To be done: Please repeat, exactly and with nothing added, the lines running from the line that contains "box(bm, (-1.95, 6.25, -4.6), (-.01, 6.3, -2.3));" to the line that contains "link('chute_plate', bm, M_ochre, ch)", both lines included.

+ + + + + + +

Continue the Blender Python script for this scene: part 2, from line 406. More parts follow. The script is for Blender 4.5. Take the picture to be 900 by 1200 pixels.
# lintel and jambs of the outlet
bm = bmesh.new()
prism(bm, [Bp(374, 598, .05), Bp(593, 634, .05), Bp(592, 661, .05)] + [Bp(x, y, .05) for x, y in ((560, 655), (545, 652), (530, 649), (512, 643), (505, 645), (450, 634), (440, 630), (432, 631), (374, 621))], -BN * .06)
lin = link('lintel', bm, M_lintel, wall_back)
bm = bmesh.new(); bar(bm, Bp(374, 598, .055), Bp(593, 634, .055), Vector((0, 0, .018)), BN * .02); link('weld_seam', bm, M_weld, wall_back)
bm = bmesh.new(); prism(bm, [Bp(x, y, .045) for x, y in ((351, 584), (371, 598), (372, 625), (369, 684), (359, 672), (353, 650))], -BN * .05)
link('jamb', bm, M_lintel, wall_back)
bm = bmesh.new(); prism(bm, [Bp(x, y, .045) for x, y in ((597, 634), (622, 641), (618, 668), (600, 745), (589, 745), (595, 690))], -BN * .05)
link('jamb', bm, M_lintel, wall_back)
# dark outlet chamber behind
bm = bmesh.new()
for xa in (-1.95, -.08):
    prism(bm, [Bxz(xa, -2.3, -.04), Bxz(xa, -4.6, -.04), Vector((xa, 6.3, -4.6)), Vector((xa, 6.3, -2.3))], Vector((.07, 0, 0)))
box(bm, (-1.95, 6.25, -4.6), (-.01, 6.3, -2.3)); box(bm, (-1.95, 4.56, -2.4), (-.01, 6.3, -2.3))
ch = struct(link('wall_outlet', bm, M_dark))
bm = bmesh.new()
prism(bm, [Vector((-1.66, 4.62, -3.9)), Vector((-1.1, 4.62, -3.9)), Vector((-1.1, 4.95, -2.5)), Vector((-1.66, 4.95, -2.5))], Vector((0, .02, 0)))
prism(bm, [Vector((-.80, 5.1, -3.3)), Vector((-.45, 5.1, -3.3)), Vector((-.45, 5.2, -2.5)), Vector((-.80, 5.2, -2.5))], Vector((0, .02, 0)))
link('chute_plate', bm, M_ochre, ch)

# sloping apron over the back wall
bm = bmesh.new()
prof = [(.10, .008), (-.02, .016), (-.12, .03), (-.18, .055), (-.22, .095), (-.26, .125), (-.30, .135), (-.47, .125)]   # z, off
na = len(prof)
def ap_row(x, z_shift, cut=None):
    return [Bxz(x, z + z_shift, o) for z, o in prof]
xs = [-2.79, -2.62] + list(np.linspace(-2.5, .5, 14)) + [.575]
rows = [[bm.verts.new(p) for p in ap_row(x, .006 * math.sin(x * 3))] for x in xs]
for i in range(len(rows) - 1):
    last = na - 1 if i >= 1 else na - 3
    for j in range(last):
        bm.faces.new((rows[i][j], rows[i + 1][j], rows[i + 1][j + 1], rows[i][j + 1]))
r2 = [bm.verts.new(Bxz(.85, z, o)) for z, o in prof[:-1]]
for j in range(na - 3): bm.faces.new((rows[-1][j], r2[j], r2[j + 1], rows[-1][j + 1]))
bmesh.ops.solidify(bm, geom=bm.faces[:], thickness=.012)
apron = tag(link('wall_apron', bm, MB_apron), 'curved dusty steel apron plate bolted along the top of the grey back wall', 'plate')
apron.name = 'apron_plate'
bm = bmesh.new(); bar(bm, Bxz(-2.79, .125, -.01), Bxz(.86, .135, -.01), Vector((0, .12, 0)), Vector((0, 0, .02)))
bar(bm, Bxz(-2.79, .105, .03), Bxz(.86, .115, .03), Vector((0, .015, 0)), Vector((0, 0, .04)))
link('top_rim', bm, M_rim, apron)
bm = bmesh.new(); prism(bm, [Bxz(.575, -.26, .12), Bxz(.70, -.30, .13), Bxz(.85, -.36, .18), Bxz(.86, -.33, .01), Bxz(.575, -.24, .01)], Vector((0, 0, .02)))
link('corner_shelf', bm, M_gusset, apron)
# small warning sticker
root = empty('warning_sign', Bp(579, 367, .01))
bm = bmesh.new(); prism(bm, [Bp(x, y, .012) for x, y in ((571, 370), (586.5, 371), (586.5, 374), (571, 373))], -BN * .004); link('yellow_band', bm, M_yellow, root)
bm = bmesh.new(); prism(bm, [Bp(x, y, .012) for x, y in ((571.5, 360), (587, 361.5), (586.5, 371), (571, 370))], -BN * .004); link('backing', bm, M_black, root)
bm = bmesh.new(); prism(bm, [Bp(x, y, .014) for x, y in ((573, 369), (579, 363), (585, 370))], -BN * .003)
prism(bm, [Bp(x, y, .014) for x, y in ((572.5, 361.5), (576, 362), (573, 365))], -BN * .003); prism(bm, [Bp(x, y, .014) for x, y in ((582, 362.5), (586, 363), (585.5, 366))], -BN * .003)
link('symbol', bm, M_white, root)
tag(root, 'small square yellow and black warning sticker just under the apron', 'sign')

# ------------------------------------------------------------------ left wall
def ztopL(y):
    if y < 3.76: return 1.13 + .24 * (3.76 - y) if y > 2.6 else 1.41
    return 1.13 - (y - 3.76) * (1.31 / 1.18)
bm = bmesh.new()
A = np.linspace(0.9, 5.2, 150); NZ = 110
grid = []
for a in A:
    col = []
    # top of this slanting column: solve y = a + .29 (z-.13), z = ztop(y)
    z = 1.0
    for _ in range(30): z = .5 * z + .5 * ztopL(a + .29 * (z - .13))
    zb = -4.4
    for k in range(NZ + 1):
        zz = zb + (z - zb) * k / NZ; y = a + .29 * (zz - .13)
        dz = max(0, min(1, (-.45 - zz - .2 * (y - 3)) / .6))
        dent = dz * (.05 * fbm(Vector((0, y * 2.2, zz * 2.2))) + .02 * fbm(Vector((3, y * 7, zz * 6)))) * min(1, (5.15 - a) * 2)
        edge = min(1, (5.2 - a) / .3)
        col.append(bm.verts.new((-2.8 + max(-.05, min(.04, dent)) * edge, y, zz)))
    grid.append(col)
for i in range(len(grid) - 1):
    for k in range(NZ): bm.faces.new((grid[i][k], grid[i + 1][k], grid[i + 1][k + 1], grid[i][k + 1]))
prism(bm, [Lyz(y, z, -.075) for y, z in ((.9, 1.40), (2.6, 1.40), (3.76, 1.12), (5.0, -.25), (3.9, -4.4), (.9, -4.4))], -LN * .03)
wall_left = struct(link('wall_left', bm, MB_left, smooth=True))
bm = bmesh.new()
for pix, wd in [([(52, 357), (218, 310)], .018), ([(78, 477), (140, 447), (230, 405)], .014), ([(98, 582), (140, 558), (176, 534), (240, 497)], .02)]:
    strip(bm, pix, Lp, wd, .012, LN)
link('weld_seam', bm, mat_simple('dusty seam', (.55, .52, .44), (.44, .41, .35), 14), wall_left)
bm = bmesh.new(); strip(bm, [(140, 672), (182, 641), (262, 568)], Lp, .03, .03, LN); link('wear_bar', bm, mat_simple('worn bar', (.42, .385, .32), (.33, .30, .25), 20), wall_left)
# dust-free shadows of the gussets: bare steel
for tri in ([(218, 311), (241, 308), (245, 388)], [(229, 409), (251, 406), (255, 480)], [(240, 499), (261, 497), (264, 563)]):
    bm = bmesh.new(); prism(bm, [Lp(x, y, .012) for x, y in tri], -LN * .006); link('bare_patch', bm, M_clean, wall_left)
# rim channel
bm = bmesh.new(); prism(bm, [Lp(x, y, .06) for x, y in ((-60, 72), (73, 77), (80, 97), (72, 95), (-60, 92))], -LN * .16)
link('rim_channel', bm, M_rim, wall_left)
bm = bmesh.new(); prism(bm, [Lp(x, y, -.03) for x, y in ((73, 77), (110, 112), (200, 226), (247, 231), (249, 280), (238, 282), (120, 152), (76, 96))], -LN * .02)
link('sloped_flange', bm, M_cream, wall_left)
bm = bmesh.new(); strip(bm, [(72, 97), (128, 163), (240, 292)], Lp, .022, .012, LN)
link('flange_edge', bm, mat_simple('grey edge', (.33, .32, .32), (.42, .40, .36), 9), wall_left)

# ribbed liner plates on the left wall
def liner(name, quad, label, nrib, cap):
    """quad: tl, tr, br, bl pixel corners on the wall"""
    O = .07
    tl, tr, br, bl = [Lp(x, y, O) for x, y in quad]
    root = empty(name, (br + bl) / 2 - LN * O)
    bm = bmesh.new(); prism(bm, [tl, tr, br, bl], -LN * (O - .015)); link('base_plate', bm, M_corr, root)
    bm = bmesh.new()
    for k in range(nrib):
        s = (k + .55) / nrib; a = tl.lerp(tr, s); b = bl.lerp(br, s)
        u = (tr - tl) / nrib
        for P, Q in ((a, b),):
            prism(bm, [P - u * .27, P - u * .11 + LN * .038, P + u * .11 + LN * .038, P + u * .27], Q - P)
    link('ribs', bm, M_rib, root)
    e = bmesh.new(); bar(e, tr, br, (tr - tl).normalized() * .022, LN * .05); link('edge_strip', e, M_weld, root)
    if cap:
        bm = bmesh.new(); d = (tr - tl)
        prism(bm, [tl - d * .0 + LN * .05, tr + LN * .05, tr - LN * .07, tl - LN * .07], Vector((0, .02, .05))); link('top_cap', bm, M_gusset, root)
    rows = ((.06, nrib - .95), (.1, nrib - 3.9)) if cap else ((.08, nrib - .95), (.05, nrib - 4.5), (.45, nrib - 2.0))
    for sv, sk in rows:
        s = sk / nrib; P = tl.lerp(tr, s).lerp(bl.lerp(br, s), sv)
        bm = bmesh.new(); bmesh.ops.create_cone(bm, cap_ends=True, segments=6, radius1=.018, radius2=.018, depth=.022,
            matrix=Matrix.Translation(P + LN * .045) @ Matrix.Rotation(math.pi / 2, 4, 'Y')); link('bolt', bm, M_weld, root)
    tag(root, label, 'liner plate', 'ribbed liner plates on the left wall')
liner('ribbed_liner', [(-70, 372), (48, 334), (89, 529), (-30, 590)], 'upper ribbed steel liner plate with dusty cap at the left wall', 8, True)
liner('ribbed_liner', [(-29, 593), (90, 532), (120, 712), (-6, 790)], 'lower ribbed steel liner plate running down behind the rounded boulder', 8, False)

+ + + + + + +

Result of the exercise:
box(bm, (-1.95, 6.25, -4.6), (-.01, 6.3, -2.3)); box(bm, (-1.95, 4.56, -2.4), (-.01, 6.3, -2.3))
ch = struct(link('wall_outlet', bm, M_dark))
bm = bmesh.new()
prism(bm, [Vector((-1.66, 4.62, -3.9)), Vector((-1.1, 4.62, -3.9)), Vector((-1.1, 4.95, -2.5)), Vector((-1.66, 4.95, -2.5))], Vector((0, .02, 0)))
prism(bm, [Vector((-.80, 5.1, -3.3)), Vector((-.45, 5.1, -3.3)), Vector((-.45, 5.2, -2.5)), Vector((-.80, 5.2, -2.5))], Vector((0, .02, 0)))
link('chute_plate', bm, M_ochre, ch)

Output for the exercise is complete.